Start of Raw data

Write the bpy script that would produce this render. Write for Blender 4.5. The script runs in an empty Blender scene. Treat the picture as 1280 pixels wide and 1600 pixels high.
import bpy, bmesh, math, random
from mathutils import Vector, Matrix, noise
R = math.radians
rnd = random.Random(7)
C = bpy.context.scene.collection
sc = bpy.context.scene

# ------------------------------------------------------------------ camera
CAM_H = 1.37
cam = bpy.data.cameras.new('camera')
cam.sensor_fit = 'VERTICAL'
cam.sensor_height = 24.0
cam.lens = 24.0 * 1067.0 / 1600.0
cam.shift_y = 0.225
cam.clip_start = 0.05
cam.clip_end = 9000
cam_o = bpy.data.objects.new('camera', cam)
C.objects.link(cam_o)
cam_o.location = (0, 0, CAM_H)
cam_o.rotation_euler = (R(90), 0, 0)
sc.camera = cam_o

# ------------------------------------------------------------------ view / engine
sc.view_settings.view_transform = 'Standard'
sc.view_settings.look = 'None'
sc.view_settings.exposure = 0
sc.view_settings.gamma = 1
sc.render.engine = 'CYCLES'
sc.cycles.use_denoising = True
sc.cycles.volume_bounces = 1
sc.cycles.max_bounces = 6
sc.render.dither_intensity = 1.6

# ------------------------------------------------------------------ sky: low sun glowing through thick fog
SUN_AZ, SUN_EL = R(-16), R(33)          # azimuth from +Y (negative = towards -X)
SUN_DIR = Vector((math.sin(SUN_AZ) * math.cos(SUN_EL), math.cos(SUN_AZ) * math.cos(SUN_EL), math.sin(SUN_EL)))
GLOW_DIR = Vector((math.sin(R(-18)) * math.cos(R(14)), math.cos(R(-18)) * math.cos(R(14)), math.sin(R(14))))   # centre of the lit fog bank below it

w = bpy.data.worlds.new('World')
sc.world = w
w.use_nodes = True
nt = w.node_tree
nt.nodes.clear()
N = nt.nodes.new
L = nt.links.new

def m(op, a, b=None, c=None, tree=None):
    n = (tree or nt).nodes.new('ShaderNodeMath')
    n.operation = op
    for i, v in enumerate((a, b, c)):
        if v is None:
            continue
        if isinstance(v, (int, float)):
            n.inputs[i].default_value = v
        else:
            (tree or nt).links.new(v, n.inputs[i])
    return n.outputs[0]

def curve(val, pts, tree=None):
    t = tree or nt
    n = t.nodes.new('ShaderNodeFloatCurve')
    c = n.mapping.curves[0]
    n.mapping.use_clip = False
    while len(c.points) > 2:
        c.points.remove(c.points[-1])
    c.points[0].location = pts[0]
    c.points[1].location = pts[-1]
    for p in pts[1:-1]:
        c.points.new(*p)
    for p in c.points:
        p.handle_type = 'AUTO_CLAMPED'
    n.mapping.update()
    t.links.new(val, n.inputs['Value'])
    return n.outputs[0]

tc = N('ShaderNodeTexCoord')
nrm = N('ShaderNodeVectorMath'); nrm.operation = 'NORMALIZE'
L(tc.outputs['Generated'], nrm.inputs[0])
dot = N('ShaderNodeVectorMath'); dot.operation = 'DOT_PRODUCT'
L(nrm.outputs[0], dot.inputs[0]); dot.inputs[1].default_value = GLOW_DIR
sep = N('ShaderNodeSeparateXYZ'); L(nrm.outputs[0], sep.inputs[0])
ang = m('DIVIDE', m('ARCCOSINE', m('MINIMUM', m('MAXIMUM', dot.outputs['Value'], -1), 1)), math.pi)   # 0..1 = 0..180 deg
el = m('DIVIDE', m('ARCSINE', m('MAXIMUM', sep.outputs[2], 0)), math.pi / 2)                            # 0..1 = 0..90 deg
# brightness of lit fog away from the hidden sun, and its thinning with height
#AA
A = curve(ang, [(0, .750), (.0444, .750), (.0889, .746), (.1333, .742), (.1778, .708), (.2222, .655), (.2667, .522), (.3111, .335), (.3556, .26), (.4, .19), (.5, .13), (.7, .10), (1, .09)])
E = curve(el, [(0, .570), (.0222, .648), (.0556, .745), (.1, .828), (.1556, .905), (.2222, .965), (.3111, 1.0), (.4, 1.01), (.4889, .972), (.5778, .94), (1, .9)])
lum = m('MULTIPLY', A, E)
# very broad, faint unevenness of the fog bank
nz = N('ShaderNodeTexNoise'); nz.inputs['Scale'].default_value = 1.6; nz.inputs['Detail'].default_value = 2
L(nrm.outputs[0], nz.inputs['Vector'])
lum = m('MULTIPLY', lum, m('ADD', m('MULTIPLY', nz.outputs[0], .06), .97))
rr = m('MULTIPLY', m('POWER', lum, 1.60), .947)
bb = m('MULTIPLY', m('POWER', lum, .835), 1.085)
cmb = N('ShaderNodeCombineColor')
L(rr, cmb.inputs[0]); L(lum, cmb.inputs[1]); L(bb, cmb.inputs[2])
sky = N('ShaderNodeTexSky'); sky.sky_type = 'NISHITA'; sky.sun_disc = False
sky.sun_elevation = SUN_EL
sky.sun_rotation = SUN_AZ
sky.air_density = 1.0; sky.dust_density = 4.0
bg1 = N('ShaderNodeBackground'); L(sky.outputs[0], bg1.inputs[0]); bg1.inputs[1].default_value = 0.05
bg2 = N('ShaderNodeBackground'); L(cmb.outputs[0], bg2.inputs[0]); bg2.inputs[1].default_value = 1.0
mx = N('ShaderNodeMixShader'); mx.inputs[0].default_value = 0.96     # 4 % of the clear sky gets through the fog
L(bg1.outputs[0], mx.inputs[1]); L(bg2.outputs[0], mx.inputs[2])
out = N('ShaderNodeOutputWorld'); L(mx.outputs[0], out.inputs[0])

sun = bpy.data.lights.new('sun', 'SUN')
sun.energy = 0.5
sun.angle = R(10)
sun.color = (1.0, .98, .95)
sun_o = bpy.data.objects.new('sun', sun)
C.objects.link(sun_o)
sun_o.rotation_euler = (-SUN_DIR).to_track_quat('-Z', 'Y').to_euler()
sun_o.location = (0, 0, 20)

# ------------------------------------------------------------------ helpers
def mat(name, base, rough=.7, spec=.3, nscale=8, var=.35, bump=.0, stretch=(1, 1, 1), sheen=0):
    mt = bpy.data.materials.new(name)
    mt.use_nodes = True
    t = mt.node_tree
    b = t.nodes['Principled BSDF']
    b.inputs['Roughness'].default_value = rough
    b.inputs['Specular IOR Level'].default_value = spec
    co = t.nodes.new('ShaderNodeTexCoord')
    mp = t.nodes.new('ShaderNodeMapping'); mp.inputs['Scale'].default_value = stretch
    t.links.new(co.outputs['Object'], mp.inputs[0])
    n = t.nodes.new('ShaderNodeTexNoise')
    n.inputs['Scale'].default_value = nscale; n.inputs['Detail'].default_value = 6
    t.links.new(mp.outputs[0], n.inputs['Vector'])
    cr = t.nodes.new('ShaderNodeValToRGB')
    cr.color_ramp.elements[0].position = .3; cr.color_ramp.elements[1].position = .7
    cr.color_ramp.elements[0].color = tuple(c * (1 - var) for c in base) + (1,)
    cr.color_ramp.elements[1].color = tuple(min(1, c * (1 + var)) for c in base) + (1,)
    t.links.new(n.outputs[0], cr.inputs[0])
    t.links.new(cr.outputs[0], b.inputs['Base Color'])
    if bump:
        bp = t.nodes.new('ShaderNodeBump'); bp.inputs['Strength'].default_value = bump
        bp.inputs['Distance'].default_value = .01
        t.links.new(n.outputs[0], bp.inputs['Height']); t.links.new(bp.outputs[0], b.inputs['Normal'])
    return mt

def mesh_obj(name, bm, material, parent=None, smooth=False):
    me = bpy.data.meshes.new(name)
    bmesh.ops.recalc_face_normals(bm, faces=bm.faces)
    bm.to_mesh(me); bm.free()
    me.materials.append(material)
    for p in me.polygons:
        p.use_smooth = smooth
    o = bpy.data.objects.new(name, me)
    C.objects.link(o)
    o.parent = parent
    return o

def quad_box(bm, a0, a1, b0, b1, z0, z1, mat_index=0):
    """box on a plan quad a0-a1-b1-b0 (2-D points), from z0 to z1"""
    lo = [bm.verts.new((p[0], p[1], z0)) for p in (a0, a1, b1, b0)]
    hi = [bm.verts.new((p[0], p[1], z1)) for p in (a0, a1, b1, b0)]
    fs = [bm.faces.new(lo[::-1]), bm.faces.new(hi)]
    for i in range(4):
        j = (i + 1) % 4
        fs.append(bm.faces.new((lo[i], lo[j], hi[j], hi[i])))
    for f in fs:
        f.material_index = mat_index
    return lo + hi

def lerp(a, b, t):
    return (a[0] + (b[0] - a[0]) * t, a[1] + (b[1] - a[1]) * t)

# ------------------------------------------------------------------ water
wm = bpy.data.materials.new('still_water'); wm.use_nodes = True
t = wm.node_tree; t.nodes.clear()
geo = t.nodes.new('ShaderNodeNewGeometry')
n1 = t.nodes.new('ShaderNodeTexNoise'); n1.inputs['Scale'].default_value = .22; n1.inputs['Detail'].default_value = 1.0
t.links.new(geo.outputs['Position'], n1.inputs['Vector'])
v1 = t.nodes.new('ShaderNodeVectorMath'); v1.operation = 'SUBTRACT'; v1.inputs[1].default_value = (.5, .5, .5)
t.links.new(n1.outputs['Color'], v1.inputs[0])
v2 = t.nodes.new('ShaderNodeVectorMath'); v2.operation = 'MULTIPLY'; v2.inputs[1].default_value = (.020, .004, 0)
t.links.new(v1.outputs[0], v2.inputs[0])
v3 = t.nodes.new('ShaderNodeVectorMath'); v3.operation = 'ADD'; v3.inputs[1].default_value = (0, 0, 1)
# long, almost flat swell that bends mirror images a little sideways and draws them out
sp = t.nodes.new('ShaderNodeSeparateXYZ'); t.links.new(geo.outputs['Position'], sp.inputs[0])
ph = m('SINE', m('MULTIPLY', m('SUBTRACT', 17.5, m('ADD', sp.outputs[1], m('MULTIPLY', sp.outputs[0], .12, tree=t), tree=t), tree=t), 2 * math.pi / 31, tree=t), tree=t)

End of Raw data

▸ Goal of the exercise
Exactly repeat the lines running from the top of the listing to the line bearing "sc = bpy.context.scene", both of those lines included, and only them.

▸ Exercise answer
Write the bpy script that would produce this render. Write for Blender 4.5. The script runs in an empty Blender scene. Treat the picture as 1280 pixels wide and 1600 pixels high.
import bpy, bmesh, math, random
from mathutils import Vector, Matrix, noise
R = math.radians
rnd = random.Random(7)
C = bpy.context.scene.collection
sc = bpy.context.scene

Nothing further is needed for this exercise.